**Instructions for the task**: Identify the lines that contain the string "enumerate", then copy each of them.

::::

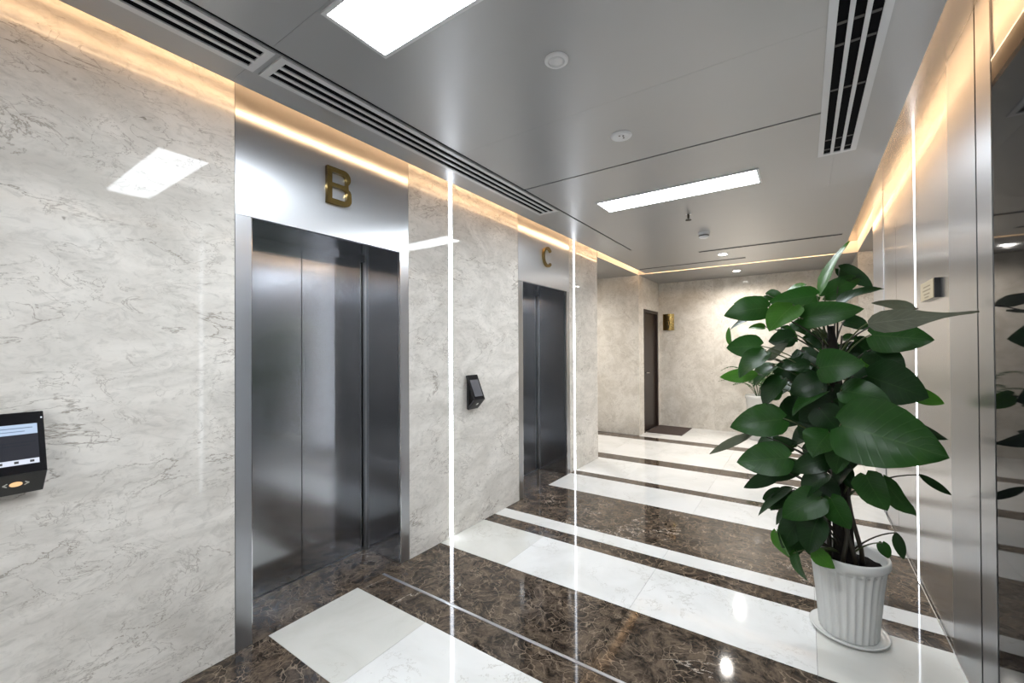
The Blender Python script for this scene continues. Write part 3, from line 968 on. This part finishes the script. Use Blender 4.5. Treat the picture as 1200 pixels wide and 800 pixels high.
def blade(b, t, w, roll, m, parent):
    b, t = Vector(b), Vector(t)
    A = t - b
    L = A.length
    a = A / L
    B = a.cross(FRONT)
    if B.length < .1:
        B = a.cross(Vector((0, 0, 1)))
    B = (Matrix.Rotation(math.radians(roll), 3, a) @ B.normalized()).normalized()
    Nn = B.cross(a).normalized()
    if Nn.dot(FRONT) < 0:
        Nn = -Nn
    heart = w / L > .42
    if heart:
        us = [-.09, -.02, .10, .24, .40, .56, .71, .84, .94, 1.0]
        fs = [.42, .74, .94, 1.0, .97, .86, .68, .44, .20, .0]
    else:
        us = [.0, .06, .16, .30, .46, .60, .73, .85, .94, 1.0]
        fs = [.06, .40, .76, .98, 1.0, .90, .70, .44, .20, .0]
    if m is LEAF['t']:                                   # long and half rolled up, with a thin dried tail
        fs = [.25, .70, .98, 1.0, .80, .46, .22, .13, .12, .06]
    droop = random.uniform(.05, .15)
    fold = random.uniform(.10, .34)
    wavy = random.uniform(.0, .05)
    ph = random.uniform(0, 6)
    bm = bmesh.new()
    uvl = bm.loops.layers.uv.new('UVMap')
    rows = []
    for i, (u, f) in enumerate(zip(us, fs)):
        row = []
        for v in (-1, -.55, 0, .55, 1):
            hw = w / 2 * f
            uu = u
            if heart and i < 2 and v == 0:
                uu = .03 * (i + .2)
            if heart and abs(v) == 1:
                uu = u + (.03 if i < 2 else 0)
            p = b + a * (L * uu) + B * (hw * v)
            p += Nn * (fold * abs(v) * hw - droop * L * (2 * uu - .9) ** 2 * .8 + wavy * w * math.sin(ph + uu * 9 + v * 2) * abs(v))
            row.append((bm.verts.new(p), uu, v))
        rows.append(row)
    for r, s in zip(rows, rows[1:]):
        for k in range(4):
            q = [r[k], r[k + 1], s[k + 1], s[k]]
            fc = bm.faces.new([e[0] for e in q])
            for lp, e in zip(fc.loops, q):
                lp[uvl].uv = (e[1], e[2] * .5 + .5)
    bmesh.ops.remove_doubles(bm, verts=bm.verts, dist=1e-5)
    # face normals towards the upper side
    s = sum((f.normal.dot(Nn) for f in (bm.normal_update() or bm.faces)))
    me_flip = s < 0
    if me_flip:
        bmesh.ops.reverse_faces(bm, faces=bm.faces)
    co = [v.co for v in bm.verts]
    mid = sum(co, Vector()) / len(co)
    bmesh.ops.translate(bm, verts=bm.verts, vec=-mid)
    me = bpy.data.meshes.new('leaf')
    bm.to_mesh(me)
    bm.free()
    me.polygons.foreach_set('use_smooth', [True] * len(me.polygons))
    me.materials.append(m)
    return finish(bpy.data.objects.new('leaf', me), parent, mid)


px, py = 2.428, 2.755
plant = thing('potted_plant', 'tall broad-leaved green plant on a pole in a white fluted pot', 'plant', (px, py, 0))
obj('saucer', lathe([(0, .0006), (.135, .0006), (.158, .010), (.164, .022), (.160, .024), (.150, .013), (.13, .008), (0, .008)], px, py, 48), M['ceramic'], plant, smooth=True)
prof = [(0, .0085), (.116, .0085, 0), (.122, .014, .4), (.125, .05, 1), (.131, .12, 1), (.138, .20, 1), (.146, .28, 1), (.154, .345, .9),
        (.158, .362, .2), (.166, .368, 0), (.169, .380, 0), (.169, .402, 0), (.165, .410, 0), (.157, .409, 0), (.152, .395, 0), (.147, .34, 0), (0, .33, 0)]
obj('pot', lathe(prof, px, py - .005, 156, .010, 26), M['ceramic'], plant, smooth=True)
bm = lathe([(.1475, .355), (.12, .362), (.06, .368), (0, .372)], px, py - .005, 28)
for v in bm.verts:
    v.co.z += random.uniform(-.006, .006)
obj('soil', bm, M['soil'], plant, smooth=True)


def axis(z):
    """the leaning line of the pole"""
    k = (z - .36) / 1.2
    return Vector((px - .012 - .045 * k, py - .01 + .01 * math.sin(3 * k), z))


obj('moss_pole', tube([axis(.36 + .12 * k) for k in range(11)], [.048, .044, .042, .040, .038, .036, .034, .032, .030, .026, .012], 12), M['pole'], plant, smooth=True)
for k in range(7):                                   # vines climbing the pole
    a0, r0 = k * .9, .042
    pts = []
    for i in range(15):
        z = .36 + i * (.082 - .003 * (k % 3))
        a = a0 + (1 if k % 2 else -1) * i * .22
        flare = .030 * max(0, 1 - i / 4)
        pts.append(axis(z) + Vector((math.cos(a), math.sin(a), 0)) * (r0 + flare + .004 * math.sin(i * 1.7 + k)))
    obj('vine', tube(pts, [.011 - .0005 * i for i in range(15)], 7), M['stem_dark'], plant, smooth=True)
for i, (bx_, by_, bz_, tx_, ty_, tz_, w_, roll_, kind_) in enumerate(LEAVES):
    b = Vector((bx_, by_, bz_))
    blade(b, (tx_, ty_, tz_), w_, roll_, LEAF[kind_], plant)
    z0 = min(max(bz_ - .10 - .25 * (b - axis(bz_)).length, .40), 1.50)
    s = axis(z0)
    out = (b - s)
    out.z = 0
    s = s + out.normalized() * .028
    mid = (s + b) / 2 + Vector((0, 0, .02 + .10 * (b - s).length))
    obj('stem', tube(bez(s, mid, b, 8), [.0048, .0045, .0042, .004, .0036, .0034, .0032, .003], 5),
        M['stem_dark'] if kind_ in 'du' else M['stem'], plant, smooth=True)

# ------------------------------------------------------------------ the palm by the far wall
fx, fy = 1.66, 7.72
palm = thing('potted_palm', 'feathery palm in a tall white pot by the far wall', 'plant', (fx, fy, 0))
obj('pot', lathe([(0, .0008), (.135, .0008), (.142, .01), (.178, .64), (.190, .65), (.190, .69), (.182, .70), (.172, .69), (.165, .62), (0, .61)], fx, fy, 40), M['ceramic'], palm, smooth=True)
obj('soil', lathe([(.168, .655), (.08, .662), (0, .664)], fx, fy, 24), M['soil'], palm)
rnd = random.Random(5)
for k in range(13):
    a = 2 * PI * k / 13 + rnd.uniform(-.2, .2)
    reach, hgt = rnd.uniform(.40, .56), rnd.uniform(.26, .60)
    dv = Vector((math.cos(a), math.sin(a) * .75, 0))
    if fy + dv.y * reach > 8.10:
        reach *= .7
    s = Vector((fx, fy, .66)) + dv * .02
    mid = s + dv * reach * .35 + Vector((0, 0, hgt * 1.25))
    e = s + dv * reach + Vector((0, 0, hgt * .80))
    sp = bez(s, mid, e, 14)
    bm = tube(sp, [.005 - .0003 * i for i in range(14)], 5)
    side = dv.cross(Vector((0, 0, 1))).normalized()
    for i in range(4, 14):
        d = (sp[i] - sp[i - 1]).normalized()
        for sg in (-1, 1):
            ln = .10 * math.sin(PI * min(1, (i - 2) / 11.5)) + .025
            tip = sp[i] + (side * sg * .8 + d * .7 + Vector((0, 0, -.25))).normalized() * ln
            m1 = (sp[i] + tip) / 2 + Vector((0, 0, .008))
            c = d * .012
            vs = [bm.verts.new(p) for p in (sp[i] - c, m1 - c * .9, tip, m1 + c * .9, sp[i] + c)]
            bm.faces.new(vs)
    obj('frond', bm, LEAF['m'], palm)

::::

**Answer to this exercise**:
    for i, (u, f) in enumerate(zip(us, fs)):
for i, (bx_, by_, bz_, tx_, ty_, tz_, w_, roll_, kind_) in enumerate(LEAVES):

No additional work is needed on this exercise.